Inferno in Indonesia

Indonesian forests are burning. It happens annually, but this time the inferno is far worse. On some days, the fires evolve more carbon into the atmosphere than the whole of America (whose economy is 20 times larger), and the smog and haze have spread beyond neighboring countries to Thailand and the Philippines. Yet, as George Monbiot the environment correspondent for The Guardian newspaper points out, this catastrophe gets scant attention in the media, and is a long way below pronouncements by Donald Trump and European debates about standards for sausages.

As peat dries out in forest swamps drained in the Suharto era, it catches alight easily and smolders underground, even for years. That incendiary program, combined with clear-felling for logging, slash and burn farming, and palm oil plantations, is sending to extinction some of the richest habitats in the world where orangutans, gibbons, sun bears, pangolins, and other endangered species dwell.

When Alfred Russell Wallace visited in what was then Dutch New Guinea in 1862, he thought the astounding biodiversity was safe forever: Nature seems to have taken every precaution that these her choicest treasures may not lose value by being too easily obtained in the roughest terrain (The Malay Archipelago). A century later I remember hearing in our geography class that the jungles of Indonesia and Brazil are so tenacious that we can never degrade them. Those pages in my school notebook should be tossed in the fire.

The fires are especially aggressive this year because of the El Niño effect. As Pacific currents change periodically there is a see-saw impact on rainfall—less in normally humid Southeast Asia and more for parched California this winter.

The last strong El Niño in 1997 helped farmers in California to produce bumper crops. I was visiting Indonesia. From my seat in a Garuda flight from Java to Irian Jaya, I wrote in my journal before landing at Sentani:

When I woke at dawn we were flying through canyons of pink and grey clouds, and I will never forget the first thrilling sight of the coastline. This was a land from which travelers brought home tall tales of head-hunters, gigantic crocodiles and belligerent cassowaries. I pressed my forehead to the window to scan the terrain. The mountain summits were hidden under white bouffant hairdos from which long green saris of tropical forest trailed to the lowlands. As we descended, I could see brown rivers tumbling down steep gradients and over waterfalls before transforming into snakes weaving through coastal swamps to die in the Pacific Ocean. The largest was the Mamberamo River basin, which drains one of the last unexplored tracts of rainforest on earth, where new species of birds-of-paradise, frogs, butterflies and palms have been discovered…

The whole archipelago of Indonesia looked like a jewel from the air, and I anticipated a paradise on earth. The coastal plain was still lush, but when I reached the Highlands they were dry, the staple crop of sweet potato had failed, and people were dying of famine. Observing an ancient superstition in times of drought, they had lighted smoky fires to make clouds for bringing rain.

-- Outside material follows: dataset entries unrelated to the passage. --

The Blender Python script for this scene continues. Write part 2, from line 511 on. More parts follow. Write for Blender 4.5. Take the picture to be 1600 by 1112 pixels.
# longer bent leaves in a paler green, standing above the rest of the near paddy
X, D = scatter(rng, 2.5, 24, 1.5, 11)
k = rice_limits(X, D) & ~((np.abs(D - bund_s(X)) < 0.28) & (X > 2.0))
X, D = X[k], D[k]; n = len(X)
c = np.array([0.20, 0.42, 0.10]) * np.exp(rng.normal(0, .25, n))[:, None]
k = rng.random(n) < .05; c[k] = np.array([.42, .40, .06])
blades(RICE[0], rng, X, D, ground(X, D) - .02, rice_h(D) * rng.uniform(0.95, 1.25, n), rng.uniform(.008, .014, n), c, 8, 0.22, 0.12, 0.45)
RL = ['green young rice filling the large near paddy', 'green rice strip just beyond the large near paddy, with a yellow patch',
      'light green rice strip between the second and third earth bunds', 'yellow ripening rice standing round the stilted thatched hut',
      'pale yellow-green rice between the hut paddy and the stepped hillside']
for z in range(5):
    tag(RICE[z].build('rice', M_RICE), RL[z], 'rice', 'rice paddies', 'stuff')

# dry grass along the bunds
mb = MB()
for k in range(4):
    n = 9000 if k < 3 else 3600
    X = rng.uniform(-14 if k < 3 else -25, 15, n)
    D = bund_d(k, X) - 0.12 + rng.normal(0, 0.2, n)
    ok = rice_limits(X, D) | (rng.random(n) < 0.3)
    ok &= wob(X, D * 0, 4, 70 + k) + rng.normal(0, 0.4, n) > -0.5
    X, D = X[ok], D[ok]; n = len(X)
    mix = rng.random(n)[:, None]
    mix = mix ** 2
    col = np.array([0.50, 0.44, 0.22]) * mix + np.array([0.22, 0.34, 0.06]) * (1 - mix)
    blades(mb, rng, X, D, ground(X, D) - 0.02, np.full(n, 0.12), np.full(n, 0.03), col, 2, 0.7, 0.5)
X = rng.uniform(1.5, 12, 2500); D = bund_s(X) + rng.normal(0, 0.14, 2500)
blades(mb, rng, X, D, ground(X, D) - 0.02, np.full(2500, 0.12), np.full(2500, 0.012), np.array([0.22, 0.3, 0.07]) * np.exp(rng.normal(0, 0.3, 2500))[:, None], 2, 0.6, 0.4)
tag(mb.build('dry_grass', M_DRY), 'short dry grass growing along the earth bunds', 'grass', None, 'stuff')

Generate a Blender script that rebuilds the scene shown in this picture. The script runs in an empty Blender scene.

But they never sparked any great conflagration because they understood their environment, and the print of their bare feet on the earth had always been light.  It took the years of commercial and often illegal forest clearing to create conditions for infernos in Irian (now called West Papua), as in Borneo (Kalimantan) and Sumatra.

Irian Jaya, West Papua, Indonesia
Papuan friends in the Highlands. Hungry but not scorched in 1997

A change from authoritarian to democratic rule in the past two decades hasn’t stopped the burning or the burners, and responsible stewardship of a wonderful archipelago seems beyond the reach of a feeble government and the new president, who graduated in forestry science. A better prospect for rooting out corruption and prodding a cataleptic government is coming from outside, through boycotts of products from Indonesian forestland brought by neighboring countries, and hopefully India and China will add their influence. Iya nih!